━━━ Recorded information

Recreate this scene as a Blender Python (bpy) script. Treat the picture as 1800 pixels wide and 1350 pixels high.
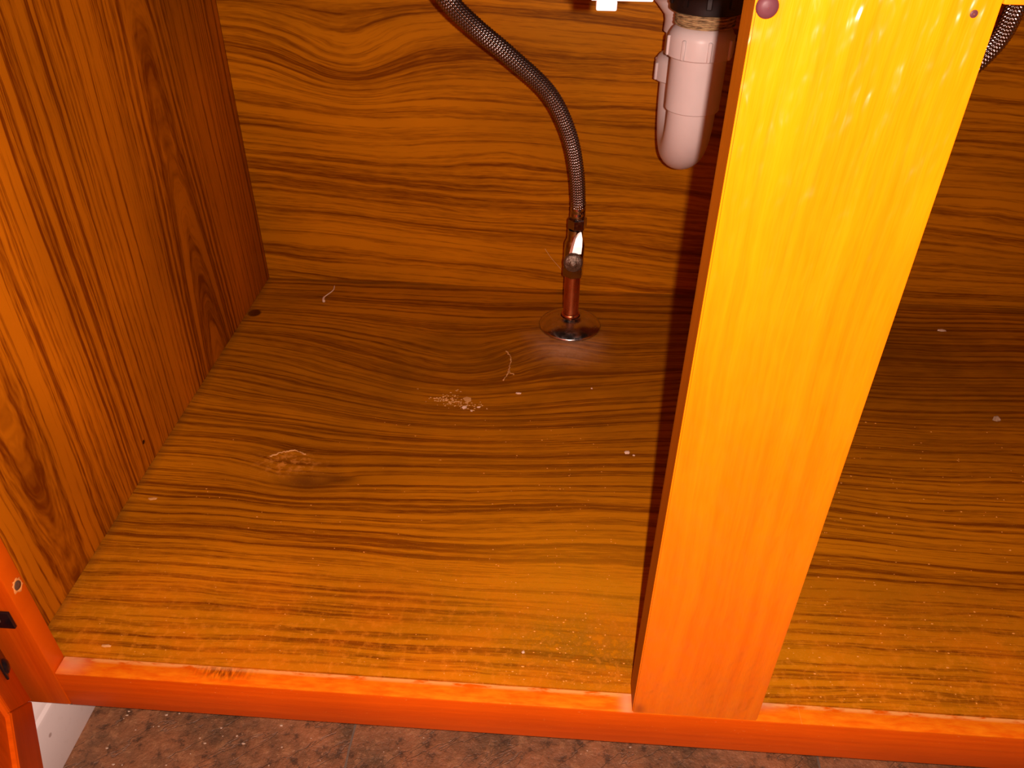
import bpy, bmesh, math, random
from mathutils import Vector, Matrix

for o in list(bpy.data.objects):
    bpy.data.objects.remove(o)
SC = bpy.context.scene
COL = SC.collection
random.seed(7)

# ------------------------------------------------------------------ camera
cam_d = bpy.data.cameras.new('camera')
cam = bpy.data.objects.new('camera', cam_d)
COL.objects.link(cam)
CAM = Vector((0.37173, -0.31749, 0.51301))
R0 = Vector((0.99764, 0.06805, 0.00876)).normalized()      # image right
D0 = Vector((0.0475, -0.5935, -0.8035)).normalized()       # image down
F0 = R0.cross(D0)                                          # viewing direction
cam.matrix_world = Matrix(((R0.x, -D0.x, -F0.x, CAM.x), (R0.y, -D0.y, -F0.y, CAM.y),
                           (R0.z, -D0.z, -F0.z, CAM.z), (0, 0, 0, 1)))
cam_d.sensor_width = 36.0
cam_d.lens = 36.0 * 1415.6 / 1800.0
cam_d.clip_start = 0.01
SC.camera = cam

# ------------------------------------------------------------------ world, phone flash, exposure
w = bpy.data.worlds.new('room_light')
SC.world = w
w.use_nodes = True
bg = w.node_tree.nodes['Background']
bg.inputs[0].default_value = (1.0, 0.55, 0.40, 1)
bg.inputs[1].default_value = 0.004

fl_d = bpy.data.lights.new('phone_flash', 'POINT')
fl_d.energy = 21.0
fl_d.color = (1.0, 0.70, 0.60)
fl_d.shadow_soft_size = 0.0025
fl = bpy.data.objects.new('phone_flash', fl_d)
fl.location = CAM + R0 * 0.0175 - D0 * 0.001
COL.objects.link(fl)

SC.view_settings.view_transform = 'Standard'
SC.view_settings.look = 'None'
SC.view_settings.gamma = 1.0
SC.view_settings.use_curve_mapping = False
SC.view_settings.exposure = 0.0

# ------------------------------------------------------------------ node helpers
class G:
    def __init__(s, name):
        s.mat = bpy.data.materials.new(name)
        s.mat.use_nodes = True
        s.nt = s.mat.node_tree
        s.bsdf = s.nt.nodes['Principled BSDF']
        s.tc = s.nt.nodes.new('ShaderNodeTexCoord')
        sp = s.nt.nodes.new('ShaderNodeSeparateXYZ')
        s.nt.links.new(s.tc.outputs['Object'], sp.inputs[0])
        s.x, s.y, s.z = sp.outputs
    def put(s, sock, v):
        if isinstance(v, (int, float)):
            sock.default_value = v
        elif isinstance(v, tuple):
            sock.default_value = v if len(v) == 4 else (*v, 1)
        else:
            s.nt.links.new(v, sock)
    def m(s, op, a, b=None, c=None):
        n = s.nt.nodes.new('ShaderNodeMath')
        n.operation = op
        for i, v in enumerate((a, b, c)):
            if v is not None:
                s.put(n.inputs[i], v)
        return n.outputs[0]
    def add(s, a, b): return s.m('ADD', a, b)
    def mul(s, a, b): return s.m('MULTIPLY', a, b)
    def sub(s, a, b): return s.m('SUBTRACT', a, b)
    def comb(s, a, b, c):
        n = s.nt.nodes.new('ShaderNodeCombineXYZ')
        for i, v in enumerate((a, b, c)):
            s.put(n.inputs[i], v)
        return n.outputs[0]
    def noise(s, vec, detail=2.0, rough=0.5, scale=1.0, dist=0.0):
        n = s.nt.nodes.new('ShaderNodeTexNoise')
        s.put(n.inputs['Vector'], vec)
        n.inputs['Scale'].default_value = scale
        n.inputs['Detail'].default_value = detail
        n.inputs['Roughness'].default_value = rough
        n.inputs['Distortion'].default_value = dist
        return n.outputs[0]
    def rng(s, v, a, b, lo=0.0, hi=1.0):
        n = s.nt.nodes.new('ShaderNodeMapRange')
        s.put(n.inputs[0], v)
        for i, k in enumerate((a, b, lo, hi)):
            s.put(n.inputs[i + 1], k)
        return n.outputs[0]
    def mix(s, f, a, b, mode='MIX'):
        n = s.nt.nodes.new('ShaderNodeMix')
        n.data_type = 'RGBA'
        n.blend_type = mode
        s.put(n.inputs[0], f)
        s.put(n.inputs[6], a)
        s.put(n.inputs[7], b)
        return n.outputs[2]
    def gauss(s, a, b, ca, cb, sa, sb):
        p = s.m('POWER', s.m('ABSOLUTE', s.mul(s.sub(a, ca), 1.0 / sa)), 2.0)
        q = s.m('POWER', s.m('ABSOLUTE', s.mul(s.sub(b, cb), 1.0 / sb)), 2.0)
        return s.m('POWER', 2.718282, s.mul(s.add(p, q), -1.0))
    def bump(s, h, dist, strength=1.0):
        n = s.nt.nodes.new('ShaderNodeBump')
        n.inputs['Strength'].default_value = strength
        n.inputs['Distance'].default_value = dist
        s.put(n.inputs['Height'], h)
        s.nt.links.new(n.outputs[0], s.bsdf.inputs['Normal'])
    def out(s, color=None, rough=None, metal=None, spec=None, tint=None):
        for k, v in (('Base Color', color), ('Roughness', rough), ('Metallic', metal),
                     ('Specular IOR Level', spec), ('Specular Tint', tint)):
            if v is not None:
                s.put(s.bsdf.inputs[k], v)
        return s.mat


AMBER = (1.0, 0.72, 0.25)


def wood(name, along, across, light, dark, F=95, seed=0.0, A1=0.05, A2=0.010, contrast=(0.40, 0.60),
         rough=0.42, spec=0.3, extra=None, after=None, field=None, mottle=0.25, bump=0.00015):
    """grain lines run along one object axis; the field h is the warped distance across the grain"""
    g = G(name)
    u = {'x': g.x, 'y': g.y, 'z': g.z}[along]
    v = {'x': g.x, 'y': g.y, 'z': g.z}[across]
    base = field(g, u, v) if field else v
    w1 = g.noise(g.comb(g.mul(u, 2.6), g.mul(v, 6.0), seed), 1.5)
    w2 = g.noise(g.comb(g.mul(u, 14.0), g.mul(v, 40.0), seed + 4.0), 2.0)
    h = g.add(base, g.add(g.mul(g.sub(w1, 0.5), A1), g.mul(g.sub(w2, 0.5), A2)))
    if extra:
        h = g.add(h, extra(g, u, v))
    l1 = g.noise(g.comb(g.mul(u, 1.3), g.mul(h, F), seed + 1.0), 1.0, 0.5)
    l2 = g.noise(g.comb(g.mul(u, 6.0), g.mul(h, F * 2.3), seed + 2.0), 2.0, 0.6)
    l3 = g.noise(g.comb(g.mul(u, 55.0), g.mul(h, F * 5.0), seed + 3.0), 2.0, 0.6)
    lb = g.noise(g.comb(g.mul(u, 1.0), g.mul(h, F * 0.16), seed + 6.0), 1.0, 0.5)
    s = g.add(g.add(g.mul(l1, 0.46), g.mul(l2, 0.30)), g.mul(l3, 0.24))
    s = g.add(s, g.mul(g.sub(lb, 0.5), 0.15))
    k = g.rng(s, contrast[0], contrast[1])
    big = g.noise(g.comb(g.mul(u, 5.0), g.mul(v, 11.0), seed + 9.0), 3.0)
    c = g.mix(k, dark, light)
    mo = g.rng(big, 0.3, 0.7, 1.0 - mottle, 1.0 + mottle * 0.4)
    c = g.mix(1.0, c, g.comb(mo, mo, mo), 'MULTIPLY')
    if after:
        c = after(g, u, v, c)
    if bump:
        g.bump(s, bump, 0.6)
    return g.out(c, rough, 0.0, spec, AMBER)


PLY_L, PLY_D = (0.53, 0.190, 0.0025), (0.185, 0.046, 0.0008)
RED_L, RED_D = (0.96, 0.235, 0.0015), (0.88, 0.175, 0.0008)

# ------------------------------------------------------------------ mesh helpers
def mesh_obj(name, verts, faces, mat, parent=None, smooth=False, auto=None):
    me = bpy.data.meshes.new(name)
    me.from_pydata([tuple(v) for v in verts], [], faces)
    me.update()
    if smooth or auto:
        for p in me.polygons:
            p.use_smooth = True
    if auto:
        me.set_sharp_from_angle(angle=math.radians(auto))
    if mat:
        me.materials.append(mat)
    o = bpy.data.objects.new(name, me)
    COL.objects.link(o)
    if parent:
        o.parent = parent
        if parent.type == 'EMPTY':
            o.location = -parent.location
    return o


def bm_obj(name, bm, mat, parent=None, auto=None):
    me = bpy.data.meshes.new(name)
    bm.normal_update()
    bm.to_mesh(me)
    bm.free()
    if auto:
        for p in me.polygons:
            p.use_smooth = True
        me.set_sharp_from_angle(angle=math.radians(auto))
    if mat:
        me.materials.append(mat)
    o = bpy.data.objects.new(name, me)
    COL.objects.link(o)
    if parent:
        o.parent = parent
        if parent.type == 'EMPTY':
            o.location = -parent.location
    return o


def box_bm(lo, hi, bev=0.0, seg=2):
    bm = bmesh.new()
    vs = [bm.verts.new((x, y, z)) for z in (lo[2], hi[2]) for y in (lo[1], hi[1]) for x in (lo[0], hi[0])]
    for f in ((0, 2, 3, 1), (4, 5, 7, 6), (0, 1, 5, 4), (2, 6, 7, 3), (0, 4, 6, 2), (1, 3, 7, 5)):
        bm.faces.new([vs[i] for i in f])
    if bev:
        bmesh.ops.bevel(bm, geom=bm.edges[:], offset=bev, segments=seg, affect='EDGES', profile=0.5)
    return bm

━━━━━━

▸ **Brief**
Write down every line from the opening of the listing to the line with "random.seed(7)", both included, and nothing else; the pictures are omitted.

▸ **Full solution**
Recreate this scene as a Blender Python (bpy) script. Treat the picture as 1800 pixels wide and 1350 pixels high.
import bpy, bmesh, math, random
from mathutils import Vector, Matrix

for o in list(bpy.data.objects):
    bpy.data.objects.remove(o)
SC = bpy.context.scene
COL = SC.collection
random.seed(7)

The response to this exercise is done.